Output every line exactly as written. Leave out pictures.

## BEGIN

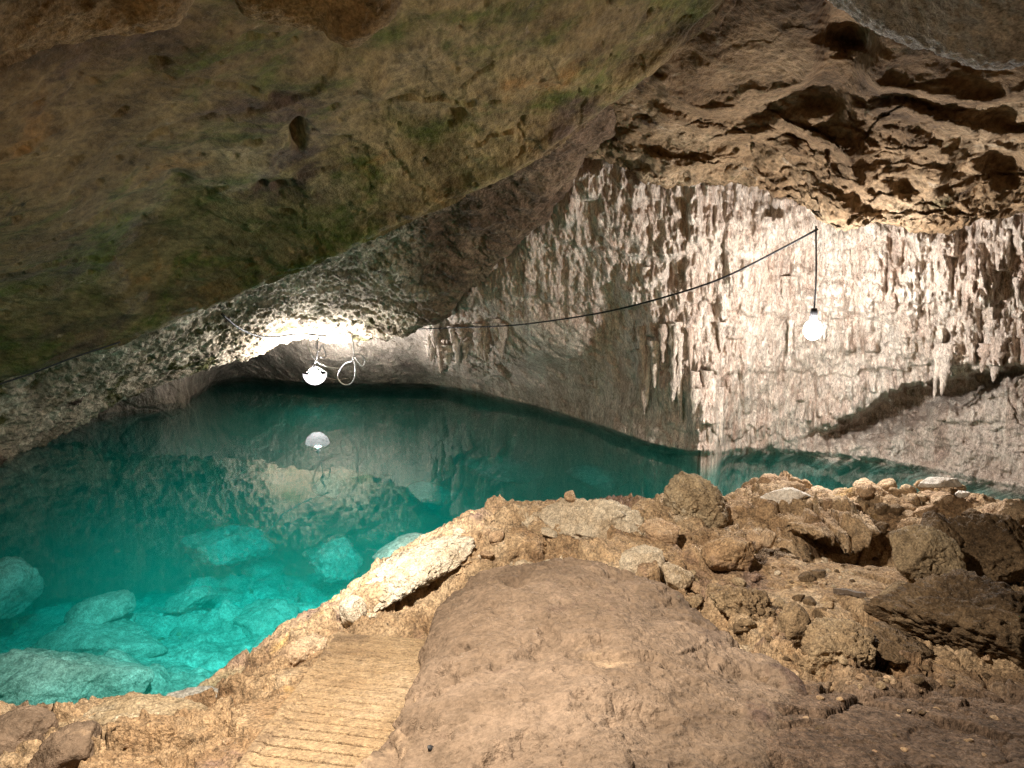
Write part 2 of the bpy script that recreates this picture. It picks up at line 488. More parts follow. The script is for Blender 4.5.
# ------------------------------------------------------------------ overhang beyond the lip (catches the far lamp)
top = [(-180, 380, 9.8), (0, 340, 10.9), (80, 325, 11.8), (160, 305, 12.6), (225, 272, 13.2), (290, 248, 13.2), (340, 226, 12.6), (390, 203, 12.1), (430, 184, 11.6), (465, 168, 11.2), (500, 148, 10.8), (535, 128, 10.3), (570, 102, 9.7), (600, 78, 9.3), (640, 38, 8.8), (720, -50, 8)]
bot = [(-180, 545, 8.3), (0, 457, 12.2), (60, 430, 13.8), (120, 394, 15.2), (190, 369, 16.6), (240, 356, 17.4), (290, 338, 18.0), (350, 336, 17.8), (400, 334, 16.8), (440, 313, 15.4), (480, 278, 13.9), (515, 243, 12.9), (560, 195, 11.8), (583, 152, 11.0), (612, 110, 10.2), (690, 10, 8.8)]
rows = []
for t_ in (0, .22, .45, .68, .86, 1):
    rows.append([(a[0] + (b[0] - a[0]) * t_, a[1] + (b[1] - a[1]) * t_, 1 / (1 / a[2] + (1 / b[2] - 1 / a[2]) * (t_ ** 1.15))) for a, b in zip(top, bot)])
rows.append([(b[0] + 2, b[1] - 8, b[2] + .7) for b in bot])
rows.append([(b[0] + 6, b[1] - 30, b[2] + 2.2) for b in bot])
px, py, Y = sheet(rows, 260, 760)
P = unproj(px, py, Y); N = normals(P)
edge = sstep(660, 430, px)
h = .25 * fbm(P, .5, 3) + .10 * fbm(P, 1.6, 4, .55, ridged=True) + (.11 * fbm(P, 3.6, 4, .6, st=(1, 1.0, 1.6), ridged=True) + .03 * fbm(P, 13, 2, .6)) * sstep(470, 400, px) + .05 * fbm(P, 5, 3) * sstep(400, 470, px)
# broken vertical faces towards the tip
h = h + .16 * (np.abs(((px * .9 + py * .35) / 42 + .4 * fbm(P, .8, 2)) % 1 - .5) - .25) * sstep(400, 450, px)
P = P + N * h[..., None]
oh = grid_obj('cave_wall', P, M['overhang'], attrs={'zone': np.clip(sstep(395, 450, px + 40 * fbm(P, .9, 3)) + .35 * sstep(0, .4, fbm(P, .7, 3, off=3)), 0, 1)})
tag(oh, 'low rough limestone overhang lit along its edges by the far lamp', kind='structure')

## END

COMPLETED EXERCISE:
Write part 2 of the bpy script that recreates this picture. It picks up at line 488. More parts follow. The script is for Blender 4.5.
# ------------------------------------------------------------------ overhang beyond the lip (catches the far lamp)
top = [(-180, 380, 9.8), (0, 340, 10.9), (80, 325, 11.8), (160, 305, 12.6), (225, 272, 13.2), (290, 248, 13.2), (340, 226, 12.6), (390, 203, 12.1), (430, 184, 11.6), (465, 168, 11.2), (500, 148, 10.8), (535, 128, 10.3), (570, 102, 9.7), (600, 78, 9.3), (640, 38, 8.8), (720, -50, 8)]
bot = [(-180, 545, 8.3), (0, 457, 12.2), (60, 430, 13.8), (120, 394, 15.2), (190, 369, 16.6), (240, 356, 17.4), (290, 338, 18.0), (350, 336, 17.8), (400, 334, 16.8), (440, 313, 15.4), (480, 278, 13.9), (515, 243, 12.9), (560, 195, 11.8), (583, 152, 11.0), (612, 110, 10.2), (690, 10, 8.8)]
rows = []
for t_ in (0, .22, .45, .68, .86, 1):
    rows.append([(a[0] + (b[0] - a[0]) * t_, a[1] + (b[1] - a[1]) * t_, 1 / (1 / a[2] + (1 / b[2] - 1 / a[2]) * (t_ ** 1.15))) for a, b in zip(top, bot)])
rows.append([(b[0] + 2, b[1] - 8, b[2] + .7) for b in bot])
rows.append([(b[0] + 6, b[1] - 30, b[2] + 2.2) for b in bot])
px, py, Y = sheet(rows, 260, 760)
P = unproj(px, py, Y); N = normals(P)
edge = sstep(660, 430, px)
h = .25 * fbm(P, .5, 3) + .10 * fbm(P, 1.6, 4, .55, ridged=True) + (.11 * fbm(P, 3.6, 4, .6, st=(1, 1.0, 1.6), ridged=True) + .03 * fbm(P, 13, 2, .6)) * sstep(470, 400, px) + .05 * fbm(P, 5, 3) * sstep(400, 470, px)
# broken vertical faces towards the tip
h = h + .16 * (np.abs(((px * .9 + py * .35) / 42 + .4 * fbm(P, .8, 2)) % 1 - .5) - .25) * sstep(400, 450, px)
P = P + N * h[..., None]
oh = grid_obj('cave_wall', P, M['overhang'], attrs={'zone': np.clip(sstep(395, 450, px + 40 * fbm(P, .9, 3)) + .35 * sstep(0, .4, fbm(P, .7, 3, off=3)), 0, 1)})
tag(oh, 'low rough limestone overhang lit along its edges by the far lamp', kind='structure')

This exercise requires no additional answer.